Putting a list together is one way to silence those distractions and allow a player to look at a situation analytically. It will also allow them to see if their heart and mind are aligned on the same side. If they are, then the decision is easy. If they aren't, that's when the pain sets in. If the two sides are evenly weighted, then even the smallest addition can swing the balance.

If a player is already leaning one way or the other, then many times the pros and cons will simply confirm their feelings. Whether that describes Braxton Miller or not, we don't know. What we do know, however, is that there are certainly reasons for Miller to return.

Pros of Staying

1. College is pretty fun. Yeah, going to school and playing football is like having a job or two, but it's still not a “Job”. There's a reason that everyone will tell you that their college years go by quickly, and it's not because they hated them. Players miss college when they leave it, even despite the “school” part.

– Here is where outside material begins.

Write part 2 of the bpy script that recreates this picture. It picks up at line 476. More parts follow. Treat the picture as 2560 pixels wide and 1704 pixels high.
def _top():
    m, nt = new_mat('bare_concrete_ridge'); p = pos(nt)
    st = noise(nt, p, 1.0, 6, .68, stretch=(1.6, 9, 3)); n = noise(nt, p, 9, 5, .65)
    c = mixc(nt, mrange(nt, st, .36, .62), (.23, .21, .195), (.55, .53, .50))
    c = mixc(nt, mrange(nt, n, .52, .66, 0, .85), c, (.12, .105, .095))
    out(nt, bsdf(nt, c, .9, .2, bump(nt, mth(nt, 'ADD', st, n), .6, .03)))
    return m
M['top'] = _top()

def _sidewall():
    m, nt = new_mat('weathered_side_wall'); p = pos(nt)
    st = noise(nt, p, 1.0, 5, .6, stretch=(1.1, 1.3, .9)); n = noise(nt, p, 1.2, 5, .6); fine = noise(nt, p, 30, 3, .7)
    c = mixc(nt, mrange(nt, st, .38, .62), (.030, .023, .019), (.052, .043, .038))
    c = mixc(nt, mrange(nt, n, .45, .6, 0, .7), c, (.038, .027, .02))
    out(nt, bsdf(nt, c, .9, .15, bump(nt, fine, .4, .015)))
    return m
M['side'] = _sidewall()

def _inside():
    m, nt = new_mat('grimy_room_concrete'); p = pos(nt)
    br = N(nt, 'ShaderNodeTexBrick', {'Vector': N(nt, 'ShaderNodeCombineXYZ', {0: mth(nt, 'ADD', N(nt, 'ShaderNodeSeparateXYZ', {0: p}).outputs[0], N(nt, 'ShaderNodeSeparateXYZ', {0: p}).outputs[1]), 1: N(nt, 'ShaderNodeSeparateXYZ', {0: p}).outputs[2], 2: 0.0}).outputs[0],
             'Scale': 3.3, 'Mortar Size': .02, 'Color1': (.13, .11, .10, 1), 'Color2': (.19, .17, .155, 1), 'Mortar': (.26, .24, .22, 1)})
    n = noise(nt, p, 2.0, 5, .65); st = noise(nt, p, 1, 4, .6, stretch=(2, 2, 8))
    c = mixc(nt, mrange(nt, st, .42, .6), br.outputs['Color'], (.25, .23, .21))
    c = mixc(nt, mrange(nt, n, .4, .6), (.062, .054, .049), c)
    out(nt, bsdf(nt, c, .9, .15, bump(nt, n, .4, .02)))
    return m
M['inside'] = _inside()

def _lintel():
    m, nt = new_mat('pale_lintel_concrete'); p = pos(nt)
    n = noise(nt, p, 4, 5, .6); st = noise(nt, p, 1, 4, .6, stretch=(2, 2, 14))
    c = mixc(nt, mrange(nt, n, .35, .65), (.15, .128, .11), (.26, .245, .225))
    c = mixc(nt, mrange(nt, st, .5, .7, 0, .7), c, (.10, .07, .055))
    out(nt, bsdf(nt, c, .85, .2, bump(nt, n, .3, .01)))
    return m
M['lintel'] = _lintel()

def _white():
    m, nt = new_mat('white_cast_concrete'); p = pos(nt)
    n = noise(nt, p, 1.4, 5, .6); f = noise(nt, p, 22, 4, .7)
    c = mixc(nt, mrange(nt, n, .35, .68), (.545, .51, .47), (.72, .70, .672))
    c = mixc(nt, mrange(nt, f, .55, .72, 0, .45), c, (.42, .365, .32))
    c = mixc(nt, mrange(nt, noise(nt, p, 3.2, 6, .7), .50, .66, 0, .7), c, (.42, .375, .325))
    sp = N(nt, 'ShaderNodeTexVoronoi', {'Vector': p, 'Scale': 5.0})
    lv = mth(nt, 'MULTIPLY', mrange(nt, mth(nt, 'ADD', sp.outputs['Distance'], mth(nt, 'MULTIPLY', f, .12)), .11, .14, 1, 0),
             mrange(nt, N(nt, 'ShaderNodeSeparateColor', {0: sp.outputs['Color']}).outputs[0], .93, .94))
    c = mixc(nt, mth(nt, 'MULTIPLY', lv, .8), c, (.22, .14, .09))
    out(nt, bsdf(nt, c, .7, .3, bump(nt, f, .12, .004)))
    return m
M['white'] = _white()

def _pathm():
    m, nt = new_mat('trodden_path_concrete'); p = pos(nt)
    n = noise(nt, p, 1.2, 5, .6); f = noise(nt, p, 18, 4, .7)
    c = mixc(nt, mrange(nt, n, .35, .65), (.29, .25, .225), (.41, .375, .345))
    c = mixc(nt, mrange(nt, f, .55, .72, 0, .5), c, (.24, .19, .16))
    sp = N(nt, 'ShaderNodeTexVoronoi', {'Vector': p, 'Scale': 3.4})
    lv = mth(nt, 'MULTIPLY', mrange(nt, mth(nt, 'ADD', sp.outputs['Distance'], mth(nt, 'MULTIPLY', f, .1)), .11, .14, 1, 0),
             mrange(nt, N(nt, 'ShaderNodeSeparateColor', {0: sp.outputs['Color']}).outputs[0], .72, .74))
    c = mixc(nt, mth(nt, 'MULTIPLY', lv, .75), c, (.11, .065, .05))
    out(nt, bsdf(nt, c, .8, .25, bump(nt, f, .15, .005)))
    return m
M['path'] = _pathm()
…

2. The NFL is a cutthroat business. This goes hand-in-hand with how fun college is. There is no loyalty. There are no four-year scholarships. Once you stop performing, you stop getting paid. This is real life. There is no staying in the background. That only lasts so long. Real life is stressful, even with the paychecks. Some players just aren't ready to be thrust into that world at 21 years old, and it's understandable, especially when they're competing against 31-year old men who are willing to kill themselves for just one more contract.

3. Just not ready yet. This is always a tricky one because what one player may be hearing in his left ear may be completely different than what he is hearing in his right ear. For Miller, there is obviously still room for improvement, and we only have to look at the struggles in his last four games for proof of that. However, he is still very much the quarterback that was at the top of the nation in passing efficiency and completion percentage through October, but one more year of improving his craft could bring him the consistency that he is lacking right now.

4. Earn much more money in less time. There really isn't much difference monetarily between the third and seventh round of the NFL Draft. If Miller was to be the first pick of the second round, however, his signing bonus alone would essentially equal any four-year contract as lower-round pick. The four-year contract for a second-round pick is worth $1-$3 million more over the life of a contract than anything from the fourth round and below. Additionally, the last pick of the first round is looking at a million more in signing bonus, and at least that over the four years of the contract. If Miller has the potential to be a top 10 pick, then you're looking at a signing bonus of anywhere from $7-$15 million, and that top 10 status is much more likely to happen next year than this year.

5. The opportunity to win a national championship. Yes, this is sappy and storybook, but it's also not new. Players return for their senior seasons “all the time” because of a desire to win a national championship. Sometimes those players fail (see: Michigan; 2007), and sometimes those players succeed (see: Doss, Michael; 2002). With that in mind, could a loss in a Big Ten Championship Game be the turning point in bringing Miller back for one more go at it?

We can speculate on which of these pros and cons might mean more to Miller, and for all we know, just one factor can outweigh every other factor combined. Miller will likely put in for his draft evaluation, and in many cases, that is the ultimate deciding factor. If he doesn't like his draft position, then it would be understandable for him to come back.

While many would wonder about his current financial situation, especially considering the fact that he has a one-year old son, his father told the Chicago Tribune that there isn't a “hardship situation” involved, and fatherhood likely wouldn't influence his decision.

If he comes back, then yes, the money would have to wait a year. The money he finds waiting for him after that year, however, could surpass anything he would have received by leaving a year early. If money is ultimately the deciding factor, then couldn't the “most money” be the final decider?

Only time will tell, but it will be telling soon.